● **What you need to do**: Restate every line of the material, word for word.
%%
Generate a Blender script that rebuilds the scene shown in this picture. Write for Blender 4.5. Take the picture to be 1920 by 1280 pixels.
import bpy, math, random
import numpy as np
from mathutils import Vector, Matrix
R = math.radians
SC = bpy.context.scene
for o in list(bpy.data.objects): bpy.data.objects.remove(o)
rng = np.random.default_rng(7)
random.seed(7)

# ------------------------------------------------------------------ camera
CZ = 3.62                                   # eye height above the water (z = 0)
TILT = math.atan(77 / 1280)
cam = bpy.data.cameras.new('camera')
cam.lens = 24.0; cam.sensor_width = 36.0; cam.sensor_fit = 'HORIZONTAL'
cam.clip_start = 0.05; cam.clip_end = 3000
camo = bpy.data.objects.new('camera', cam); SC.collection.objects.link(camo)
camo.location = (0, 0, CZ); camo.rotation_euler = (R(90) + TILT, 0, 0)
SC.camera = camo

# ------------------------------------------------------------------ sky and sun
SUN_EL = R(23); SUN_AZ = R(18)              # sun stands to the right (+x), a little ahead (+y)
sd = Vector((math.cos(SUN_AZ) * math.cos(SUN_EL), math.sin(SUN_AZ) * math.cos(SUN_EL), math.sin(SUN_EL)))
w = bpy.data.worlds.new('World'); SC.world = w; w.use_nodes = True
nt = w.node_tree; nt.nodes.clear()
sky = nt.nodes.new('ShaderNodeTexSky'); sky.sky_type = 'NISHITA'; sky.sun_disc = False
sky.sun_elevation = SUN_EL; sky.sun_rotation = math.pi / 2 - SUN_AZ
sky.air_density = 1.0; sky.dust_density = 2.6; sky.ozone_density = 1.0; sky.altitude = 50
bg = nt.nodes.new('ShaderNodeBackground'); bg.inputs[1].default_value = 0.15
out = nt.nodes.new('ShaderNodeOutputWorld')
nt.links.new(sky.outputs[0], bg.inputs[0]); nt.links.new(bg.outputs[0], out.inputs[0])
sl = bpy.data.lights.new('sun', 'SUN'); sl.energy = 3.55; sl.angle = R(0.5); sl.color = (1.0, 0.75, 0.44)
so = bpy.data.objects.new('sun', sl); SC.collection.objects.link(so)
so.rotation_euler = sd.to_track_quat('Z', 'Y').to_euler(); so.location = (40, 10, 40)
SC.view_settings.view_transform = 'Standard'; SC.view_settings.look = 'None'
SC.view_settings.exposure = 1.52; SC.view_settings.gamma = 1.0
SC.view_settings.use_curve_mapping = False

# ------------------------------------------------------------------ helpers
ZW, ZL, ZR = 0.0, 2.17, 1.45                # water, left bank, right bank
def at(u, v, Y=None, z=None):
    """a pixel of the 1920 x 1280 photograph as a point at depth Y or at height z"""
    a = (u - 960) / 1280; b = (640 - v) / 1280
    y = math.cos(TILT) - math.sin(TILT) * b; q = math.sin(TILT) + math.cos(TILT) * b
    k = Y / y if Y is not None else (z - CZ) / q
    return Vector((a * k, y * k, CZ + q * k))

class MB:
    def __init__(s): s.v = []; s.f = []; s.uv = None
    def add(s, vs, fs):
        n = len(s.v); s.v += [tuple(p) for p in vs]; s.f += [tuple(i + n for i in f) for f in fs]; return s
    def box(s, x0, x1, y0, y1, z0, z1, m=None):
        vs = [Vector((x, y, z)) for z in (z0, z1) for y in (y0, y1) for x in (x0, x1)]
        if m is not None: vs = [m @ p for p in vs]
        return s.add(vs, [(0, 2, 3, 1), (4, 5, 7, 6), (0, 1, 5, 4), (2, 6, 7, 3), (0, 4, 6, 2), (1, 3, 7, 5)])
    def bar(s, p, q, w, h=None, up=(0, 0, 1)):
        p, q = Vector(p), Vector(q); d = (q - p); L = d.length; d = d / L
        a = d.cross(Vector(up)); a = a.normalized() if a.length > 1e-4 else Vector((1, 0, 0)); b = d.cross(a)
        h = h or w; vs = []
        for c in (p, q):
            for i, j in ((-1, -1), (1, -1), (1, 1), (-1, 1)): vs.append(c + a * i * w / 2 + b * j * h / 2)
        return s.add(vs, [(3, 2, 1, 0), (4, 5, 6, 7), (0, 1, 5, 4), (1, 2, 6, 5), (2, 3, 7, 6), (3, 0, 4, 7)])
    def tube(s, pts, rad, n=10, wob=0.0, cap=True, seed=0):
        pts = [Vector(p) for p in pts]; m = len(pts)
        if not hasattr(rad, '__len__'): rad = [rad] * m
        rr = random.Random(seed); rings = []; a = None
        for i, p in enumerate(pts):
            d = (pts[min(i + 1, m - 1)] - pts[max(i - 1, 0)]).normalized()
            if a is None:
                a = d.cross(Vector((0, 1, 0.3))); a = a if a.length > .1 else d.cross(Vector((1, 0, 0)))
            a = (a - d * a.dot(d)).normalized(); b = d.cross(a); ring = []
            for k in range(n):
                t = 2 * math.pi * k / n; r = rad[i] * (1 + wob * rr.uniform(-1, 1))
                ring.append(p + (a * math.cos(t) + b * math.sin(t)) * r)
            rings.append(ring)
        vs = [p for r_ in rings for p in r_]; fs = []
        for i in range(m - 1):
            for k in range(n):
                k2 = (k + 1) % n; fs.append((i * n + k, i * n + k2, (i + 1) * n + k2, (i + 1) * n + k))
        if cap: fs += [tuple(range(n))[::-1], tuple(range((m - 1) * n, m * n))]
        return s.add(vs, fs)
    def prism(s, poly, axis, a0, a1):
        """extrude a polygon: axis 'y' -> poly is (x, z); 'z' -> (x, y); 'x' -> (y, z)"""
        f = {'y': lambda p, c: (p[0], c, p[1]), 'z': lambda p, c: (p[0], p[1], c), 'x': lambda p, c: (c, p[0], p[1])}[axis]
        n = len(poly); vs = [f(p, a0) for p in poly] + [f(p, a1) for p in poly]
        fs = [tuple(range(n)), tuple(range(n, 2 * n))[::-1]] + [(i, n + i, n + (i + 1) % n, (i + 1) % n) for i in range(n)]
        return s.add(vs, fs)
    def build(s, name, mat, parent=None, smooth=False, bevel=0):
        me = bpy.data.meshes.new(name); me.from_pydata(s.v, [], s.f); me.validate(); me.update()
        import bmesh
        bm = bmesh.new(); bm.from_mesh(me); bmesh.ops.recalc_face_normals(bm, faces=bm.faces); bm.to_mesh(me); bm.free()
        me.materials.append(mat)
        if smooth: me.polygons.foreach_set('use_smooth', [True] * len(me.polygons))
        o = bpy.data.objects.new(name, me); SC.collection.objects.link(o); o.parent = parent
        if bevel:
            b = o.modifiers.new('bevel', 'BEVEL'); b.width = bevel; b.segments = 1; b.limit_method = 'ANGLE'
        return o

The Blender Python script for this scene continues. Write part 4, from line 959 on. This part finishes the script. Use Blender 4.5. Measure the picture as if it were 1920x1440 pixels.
%%
● **Result below**:
Generate a Blender script that rebuilds the scene shown in this picture. Write for Blender 4.5. Take the picture to be 1920 by 1280 pixels.
import bpy, math, random
import numpy as np
from mathutils import Vector, Matrix
R = math.radians
SC = bpy.context.scene
for o in list(bpy.data.objects): bpy.data.objects.remove(o)
rng = np.random.default_rng(7)
random.seed(7)

# ------------------------------------------------------------------ camera
CZ = 3.62                                   # eye height above the water (z = 0)
TILT = math.atan(77 / 1280)
cam = bpy.data.cameras.new('camera')
cam.lens = 24.0; cam.sensor_width = 36.0; cam.sensor_fit = 'HORIZONTAL'
cam.clip_start = 0.05; cam.clip_end = 3000
camo = bpy.data.objects.new('camera', cam); SC.collection.objects.link(camo)
camo.location = (0, 0, CZ); camo.rotation_euler = (R(90) + TILT, 0, 0)
SC.camera = camo

# ------------------------------------------------------------------ sky and sun
SUN_EL = R(23); SUN_AZ = R(18)              # sun stands to the right (+x), a little ahead (+y)
sd = Vector((math.cos(SUN_AZ) * math.cos(SUN_EL), math.sin(SUN_AZ) * math.cos(SUN_EL), math.sin(SUN_EL)))
w = bpy.data.worlds.new('World'); SC.world = w; w.use_nodes = True
nt = w.node_tree; nt.nodes.clear()
sky = nt.nodes.new('ShaderNodeTexSky'); sky.sky_type = 'NISHITA'; sky.sun_disc = False
sky.sun_elevation = SUN_EL; sky.sun_rotation = math.pi / 2 - SUN_AZ
sky.air_density = 1.0; sky.dust_density = 2.6; sky.ozone_density = 1.0; sky.altitude = 50
bg = nt.nodes.new('ShaderNodeBackground'); bg.inputs[1].default_value = 0.15
out = nt.nodes.new('ShaderNodeOutputWorld')
nt.links.new(sky.outputs[0], bg.inputs[0]); nt.links.new(bg.outputs[0], out.inputs[0])
sl = bpy.data.lights.new('sun', 'SUN'); sl.energy = 3.55; sl.angle = R(0.5); sl.color = (1.0, 0.75, 0.44)
so = bpy.data.objects.new('sun', sl); SC.collection.objects.link(so)
so.rotation_euler = sd.to_track_quat('Z', 'Y').to_euler(); so.location = (40, 10, 40)
SC.view_settings.view_transform = 'Standard'; SC.view_settings.look = 'None'
SC.view_settings.exposure = 1.52; SC.view_settings.gamma = 1.0
SC.view_settings.use_curve_mapping = False

# ------------------------------------------------------------------ helpers
ZW, ZL, ZR = 0.0, 2.17, 1.45                # water, left bank, right bank
def at(u, v, Y=None, z=None):
    """a pixel of the 1920 x 1280 photograph as a point at depth Y or at height z"""
    a = (u - 960) / 1280; b = (640 - v) / 1280
    y = math.cos(TILT) - math.sin(TILT) * b; q = math.sin(TILT) + math.cos(TILT) * b
    k = Y / y if Y is not None else (z - CZ) / q
    return Vector((a * k, y * k, CZ + q * k))

class MB:
    def __init__(s): s.v = []; s.f = []; s.uv = None
    def add(s, vs, fs):
        n = len(s.v); s.v += [tuple(p) for p in vs]; s.f += [tuple(i + n for i in f) for f in fs]; return s
    def box(s, x0, x1, y0, y1, z0, z1, m=None):
        vs = [Vector((x, y, z)) for z in (z0, z1) for y in (y0, y1) for x in (x0, x1)]
        if m is not None: vs = [m @ p for p in vs]
        return s.add(vs, [(0, 2, 3, 1), (4, 5, 7, 6), (0, 1, 5, 4), (2, 6, 7, 3), (0, 4, 6, 2), (1, 3, 7, 5)])
    def bar(s, p, q, w, h=None, up=(0, 0, 1)):
        p, q = Vector(p), Vector(q); d = (q - p); L = d.length; d = d / L
        a = d.cross(Vector(up)); a = a.normalized() if a.length > 1e-4 else Vector((1, 0, 0)); b = d.cross(a)
        h = h or w; vs = []
        for c in (p, q):
            for i, j in ((-1, -1), (1, -1), (1, 1), (-1, 1)): vs.append(c + a * i * w / 2 + b * j * h / 2)
        return s.add(vs, [(3, 2, 1, 0), (4, 5, 6, 7), (0, 1, 5, 4), (1, 2, 6, 5), (2, 3, 7, 6), (3, 0, 4, 7)])
    def tube(s, pts, rad, n=10, wob=0.0, cap=True, seed=0):
        pts = [Vector(p) for p in pts]; m = len(pts)
        if not hasattr(rad, '__len__'): rad = [rad] * m
        rr = random.Random(seed); rings = []; a = None
        for i, p in enumerate(pts):
            d = (pts[min(i + 1, m - 1)] - pts[max(i - 1, 0)]).normalized()
            if a is None:
                a = d.cross(Vector((0, 1, 0.3))); a = a if a.length > .1 else d.cross(Vector((1, 0, 0)))
            a = (a - d * a.dot(d)).normalized(); b = d.cross(a); ring = []
            for k in range(n):
                t = 2 * math.pi * k / n; r = rad[i] * (1 + wob * rr.uniform(-1, 1))
                ring.append(p + (a * math.cos(t) + b * math.sin(t)) * r)
            rings.append(ring)
        vs = [p for r_ in rings for p in r_]; fs = []
        for i in range(m - 1):
            for k in range(n):
                k2 = (k + 1) % n; fs.append((i * n + k, i * n + k2, (i + 1) * n + k2, (i + 1) * n + k))
        if cap: fs += [tuple(range(n))[::-1], tuple(range((m - 1) * n, m * n))]
        return s.add(vs, fs)
    def prism(s, poly, axis, a0, a1):
        """extrude a polygon: axis 'y' -> poly is (x, z); 'z' -> (x, y); 'x' -> (y, z)"""
        f = {'y': lambda p, c: (p[0], c, p[1]), 'z': lambda p, c: (p[0], p[1], c), 'x': lambda p, c: (c, p[0], p[1])}[axis]
        n = len(poly); vs = [f(p, a0) for p in poly] + [f(p, a1) for p in poly]
        fs = [tuple(range(n)), tuple(range(n, 2 * n))[::-1]] + [(i, n + i, n + (i + 1) % n, (i + 1) % n) for i in range(n)]
        return s.add(vs, fs)
    def build(s, name, mat, parent=None, smooth=False, bevel=0):
        me = bpy.data.meshes.new(name); me.from_pydata(s.v, [], s.f); me.validate(); me.update()
        import bmesh
        bm = bmesh.new(); bm.from_mesh(me); bmesh.ops.recalc_face_normals(bm, faces=bm.faces); bm.to_mesh(me); bm.free()
        me.materials.append(mat)
        if smooth: me.polygons.foreach_set('use_smooth', [True] * len(me.polygons))
        o = bpy.data.objects.new(name, me); SC.collection.objects.link(o); o.parent = parent
        if bevel:
            b = o.modifiers.new('bevel', 'BEVEL'); b.width = bevel; b.segments = 1; b.limit_method = 'ANGLE'
        return o

The Blender Python script for this scene continues. Write part 4, from line 959 on. This part finishes the script. Use Blender 4.5. Measure the picture as if it were 1920x1440 pixels.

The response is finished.